→ **Dataset content**
┌──

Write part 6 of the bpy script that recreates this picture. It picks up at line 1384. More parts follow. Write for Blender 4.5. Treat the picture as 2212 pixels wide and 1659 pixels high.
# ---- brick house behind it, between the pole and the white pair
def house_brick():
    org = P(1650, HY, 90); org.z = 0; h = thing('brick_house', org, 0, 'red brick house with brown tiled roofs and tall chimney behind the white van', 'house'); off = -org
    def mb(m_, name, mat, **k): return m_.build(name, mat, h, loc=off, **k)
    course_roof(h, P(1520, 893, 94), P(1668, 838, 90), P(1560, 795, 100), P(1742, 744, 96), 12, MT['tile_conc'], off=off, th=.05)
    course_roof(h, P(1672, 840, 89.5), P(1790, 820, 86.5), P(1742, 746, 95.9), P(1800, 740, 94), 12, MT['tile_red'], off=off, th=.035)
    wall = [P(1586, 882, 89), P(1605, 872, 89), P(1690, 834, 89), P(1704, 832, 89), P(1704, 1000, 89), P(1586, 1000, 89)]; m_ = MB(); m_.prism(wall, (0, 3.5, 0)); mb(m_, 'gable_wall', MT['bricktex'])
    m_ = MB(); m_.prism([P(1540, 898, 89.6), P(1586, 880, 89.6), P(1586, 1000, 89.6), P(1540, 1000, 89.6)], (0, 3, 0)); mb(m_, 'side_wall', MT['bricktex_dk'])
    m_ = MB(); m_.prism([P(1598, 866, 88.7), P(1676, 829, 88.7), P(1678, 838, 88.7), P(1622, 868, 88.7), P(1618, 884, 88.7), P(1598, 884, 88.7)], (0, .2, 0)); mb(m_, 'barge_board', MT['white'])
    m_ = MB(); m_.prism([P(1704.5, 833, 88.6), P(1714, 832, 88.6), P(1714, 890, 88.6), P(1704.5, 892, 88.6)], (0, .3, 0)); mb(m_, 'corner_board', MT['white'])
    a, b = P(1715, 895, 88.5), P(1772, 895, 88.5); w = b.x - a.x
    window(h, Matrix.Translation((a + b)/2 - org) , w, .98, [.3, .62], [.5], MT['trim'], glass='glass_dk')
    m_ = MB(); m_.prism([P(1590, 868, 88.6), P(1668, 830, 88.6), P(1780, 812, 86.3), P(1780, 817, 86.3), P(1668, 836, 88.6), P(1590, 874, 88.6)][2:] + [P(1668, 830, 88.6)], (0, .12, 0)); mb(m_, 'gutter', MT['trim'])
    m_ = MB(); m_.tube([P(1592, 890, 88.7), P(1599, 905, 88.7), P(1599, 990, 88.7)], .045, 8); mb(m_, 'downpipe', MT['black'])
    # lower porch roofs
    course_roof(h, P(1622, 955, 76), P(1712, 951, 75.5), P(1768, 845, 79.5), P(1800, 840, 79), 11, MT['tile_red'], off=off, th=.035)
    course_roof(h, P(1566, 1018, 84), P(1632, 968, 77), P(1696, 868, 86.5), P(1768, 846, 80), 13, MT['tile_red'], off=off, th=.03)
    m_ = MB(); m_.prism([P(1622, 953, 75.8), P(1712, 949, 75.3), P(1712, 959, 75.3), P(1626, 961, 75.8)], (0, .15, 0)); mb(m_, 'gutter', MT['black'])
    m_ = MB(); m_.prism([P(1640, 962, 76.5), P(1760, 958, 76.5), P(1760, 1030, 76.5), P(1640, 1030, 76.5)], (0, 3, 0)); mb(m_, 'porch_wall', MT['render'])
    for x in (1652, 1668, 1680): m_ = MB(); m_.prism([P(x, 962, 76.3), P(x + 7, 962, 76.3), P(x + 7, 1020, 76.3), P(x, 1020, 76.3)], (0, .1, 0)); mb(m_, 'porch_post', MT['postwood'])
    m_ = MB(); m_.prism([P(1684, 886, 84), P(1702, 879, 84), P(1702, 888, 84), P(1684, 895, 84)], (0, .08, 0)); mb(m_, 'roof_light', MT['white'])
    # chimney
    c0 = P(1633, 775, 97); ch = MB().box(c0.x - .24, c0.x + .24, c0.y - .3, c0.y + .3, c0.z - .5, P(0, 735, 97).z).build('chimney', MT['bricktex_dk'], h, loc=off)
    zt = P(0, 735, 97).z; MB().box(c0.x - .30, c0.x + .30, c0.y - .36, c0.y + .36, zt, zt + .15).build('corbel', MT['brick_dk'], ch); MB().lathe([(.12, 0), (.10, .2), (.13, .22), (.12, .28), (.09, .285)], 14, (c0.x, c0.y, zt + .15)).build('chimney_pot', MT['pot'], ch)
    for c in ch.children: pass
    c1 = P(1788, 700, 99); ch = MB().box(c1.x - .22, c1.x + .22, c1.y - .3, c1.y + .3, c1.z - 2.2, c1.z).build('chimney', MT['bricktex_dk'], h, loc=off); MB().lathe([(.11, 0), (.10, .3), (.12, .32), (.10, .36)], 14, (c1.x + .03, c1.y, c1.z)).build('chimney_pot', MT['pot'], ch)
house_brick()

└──

→ **Brief**
Restate the listing above word for word.

→ **In response**
Write part 6 of the bpy script that recreates this picture. It picks up at line 1384. More parts follow. Write for Blender 4.5. Treat the picture as 2212 pixels wide and 1659 pixels high.
# ---- brick house behind it, between the pole and the white pair
def house_brick():
    org = P(1650, HY, 90); org.z = 0; h = thing('brick_house', org, 0, 'red brick house with brown tiled roofs and tall chimney behind the white van', 'house'); off = -org
    def mb(m_, name, mat, **k): return m_.build(name, mat, h, loc=off, **k)
    course_roof(h, P(1520, 893, 94), P(1668, 838, 90), P(1560, 795, 100), P(1742, 744, 96), 12, MT['tile_conc'], off=off, th=.05)
    course_roof(h, P(1672, 840, 89.5), P(1790, 820, 86.5), P(1742, 746, 95.9), P(1800, 740, 94), 12, MT['tile_red'], off=off, th=.035)
    wall = [P(1586, 882, 89), P(1605, 872, 89), P(1690, 834, 89), P(1704, 832, 89), P(1704, 1000, 89), P(1586, 1000, 89)]; m_ = MB(); m_.prism(wall, (0, 3.5, 0)); mb(m_, 'gable_wall', MT['bricktex'])
    m_ = MB(); m_.prism([P(1540, 898, 89.6), P(1586, 880, 89.6), P(1586, 1000, 89.6), P(1540, 1000, 89.6)], (0, 3, 0)); mb(m_, 'side_wall', MT['bricktex_dk'])
    m_ = MB(); m_.prism([P(1598, 866, 88.7), P(1676, 829, 88.7), P(1678, 838, 88.7), P(1622, 868, 88.7), P(1618, 884, 88.7), P(1598, 884, 88.7)], (0, .2, 0)); mb(m_, 'barge_board', MT['white'])
    m_ = MB(); m_.prism([P(1704.5, 833, 88.6), P(1714, 832, 88.6), P(1714, 890, 88.6), P(1704.5, 892, 88.6)], (0, .3, 0)); mb(m_, 'corner_board', MT['white'])
    a, b = P(1715, 895, 88.5), P(1772, 895, 88.5); w = b.x - a.x
    window(h, Matrix.Translation((a + b)/2 - org) , w, .98, [.3, .62], [.5], MT['trim'], glass='glass_dk')
    m_ = MB(); m_.prism([P(1590, 868, 88.6), P(1668, 830, 88.6), P(1780, 812, 86.3), P(1780, 817, 86.3), P(1668, 836, 88.6), P(1590, 874, 88.6)][2:] + [P(1668, 830, 88.6)], (0, .12, 0)); mb(m_, 'gutter', MT['trim'])
    m_ = MB(); m_.tube([P(1592, 890, 88.7), P(1599, 905, 88.7), P(1599, 990, 88.7)], .045, 8); mb(m_, 'downpipe', MT['black'])
    # lower porch roofs
    course_roof(h, P(1622, 955, 76), P(1712, 951, 75.5), P(1768, 845, 79.5), P(1800, 840, 79), 11, MT['tile_red'], off=off, th=.035)
    course_roof(h, P(1566, 1018, 84), P(1632, 968, 77), P(1696, 868, 86.5), P(1768, 846, 80), 13, MT['tile_red'], off=off, th=.03)
    m_ = MB(); m_.prism([P(1622, 953, 75.8), P(1712, 949, 75.3), P(1712, 959, 75.3), P(1626, 961, 75.8)], (0, .15, 0)); mb(m_, 'gutter', MT['black'])
    m_ = MB(); m_.prism([P(1640, 962, 76.5), P(1760, 958, 76.5), P(1760, 1030, 76.5), P(1640, 1030, 76.5)], (0, 3, 0)); mb(m_, 'porch_wall', MT['render'])
    for x in (1652, 1668, 1680): m_ = MB(); m_.prism([P(x, 962, 76.3), P(x + 7, 962, 76.3), P(x + 7, 1020, 76.3), P(x, 1020, 76.3)], (0, .1, 0)); mb(m_, 'porch_post', MT['postwood'])
    m_ = MB(); m_.prism([P(1684, 886, 84), P(1702, 879, 84), P(1702, 888, 84), P(1684, 895, 84)], (0, .08, 0)); mb(m_, 'roof_light', MT['white'])
    # chimney
    c0 = P(1633, 775, 97); ch = MB().box(c0.x - .24, c0.x + .24, c0.y - .3, c0.y + .3, c0.z - .5, P(0, 735, 97).z).build('chimney', MT['bricktex_dk'], h, loc=off)
    zt = P(0, 735, 97).z; MB().box(c0.x - .30, c0.x + .30, c0.y - .36, c0.y + .36, zt, zt + .15).build('corbel', MT['brick_dk'], ch); MB().lathe([(.12, 0), (.10, .2), (.13, .22), (.12, .28), (.09, .285)], 14, (c0.x, c0.y, zt + .15)).build('chimney_pot', MT['pot'], ch)
    for c in ch.children: pass
    c1 = P(1788, 700, 99); ch = MB().box(c1.x - .22, c1.x + .22, c1.y - .3, c1.y + .3, c1.z - 2.2, c1.z).build('chimney', MT['bricktex_dk'], h, loc=off); MB().lathe([(.11, 0), (.10, .3), (.12, .32), (.10, .36)], 14, (c1.x + .03, c1.y, c1.z)).build('chimney_pot', MT['pot'], ch)
house_brick()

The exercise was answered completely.